§ **Stated task**
The lines beneath this instruction, from the first through the one containing "True).build('webbing', MT['whitestrap'], band)", must be transcribed exactly; no other line belongs in the output.

○ ○ ○ ○

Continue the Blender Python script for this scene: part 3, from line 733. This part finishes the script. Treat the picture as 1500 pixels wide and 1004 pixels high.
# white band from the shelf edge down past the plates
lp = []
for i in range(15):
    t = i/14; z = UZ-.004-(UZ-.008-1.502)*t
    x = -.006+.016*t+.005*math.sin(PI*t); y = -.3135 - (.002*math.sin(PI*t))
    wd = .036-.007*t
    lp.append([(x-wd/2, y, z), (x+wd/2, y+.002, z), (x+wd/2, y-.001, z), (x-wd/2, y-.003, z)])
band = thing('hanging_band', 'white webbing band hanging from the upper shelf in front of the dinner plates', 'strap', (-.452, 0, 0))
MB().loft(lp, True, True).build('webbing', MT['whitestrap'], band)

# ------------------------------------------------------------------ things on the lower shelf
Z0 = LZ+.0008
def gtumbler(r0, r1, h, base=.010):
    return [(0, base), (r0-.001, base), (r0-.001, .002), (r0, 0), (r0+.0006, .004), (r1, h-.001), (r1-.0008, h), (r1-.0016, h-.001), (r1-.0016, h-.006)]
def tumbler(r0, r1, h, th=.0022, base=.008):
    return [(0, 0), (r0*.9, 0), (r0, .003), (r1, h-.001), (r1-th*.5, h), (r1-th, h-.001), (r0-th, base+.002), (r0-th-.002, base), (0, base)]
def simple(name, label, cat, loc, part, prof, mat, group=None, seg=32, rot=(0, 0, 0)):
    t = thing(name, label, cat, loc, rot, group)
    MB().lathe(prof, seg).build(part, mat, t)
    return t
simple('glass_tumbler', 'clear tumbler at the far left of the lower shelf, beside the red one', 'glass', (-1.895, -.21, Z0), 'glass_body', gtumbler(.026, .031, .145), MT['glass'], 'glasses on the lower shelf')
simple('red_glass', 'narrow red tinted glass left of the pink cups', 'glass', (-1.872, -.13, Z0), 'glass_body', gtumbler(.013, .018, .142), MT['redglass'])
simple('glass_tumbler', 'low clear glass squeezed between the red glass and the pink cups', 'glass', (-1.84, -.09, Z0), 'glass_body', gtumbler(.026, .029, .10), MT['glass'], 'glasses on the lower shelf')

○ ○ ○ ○

§ **Right answer**
Continue the Blender Python script for this scene: part 3, from line 733. This part finishes the script. Treat the picture as 1500 pixels wide and 1004 pixels high.
# white band from the shelf edge down past the plates
lp = []
for i in range(15):
    t = i/14; z = UZ-.004-(UZ-.008-1.502)*t
    x = -.006+.016*t+.005*math.sin(PI*t); y = -.3135 - (.002*math.sin(PI*t))
    wd = .036-.007*t
    lp.append([(x-wd/2, y, z), (x+wd/2, y+.002, z), (x+wd/2, y-.001, z), (x-wd/2, y-.003, z)])
band = thing('hanging_band', 'white webbing band hanging from the upper shelf in front of the dinner plates', 'strap', (-.452, 0, 0))
MB().loft(lp, True, True).build('webbing', MT['whitestrap'], band)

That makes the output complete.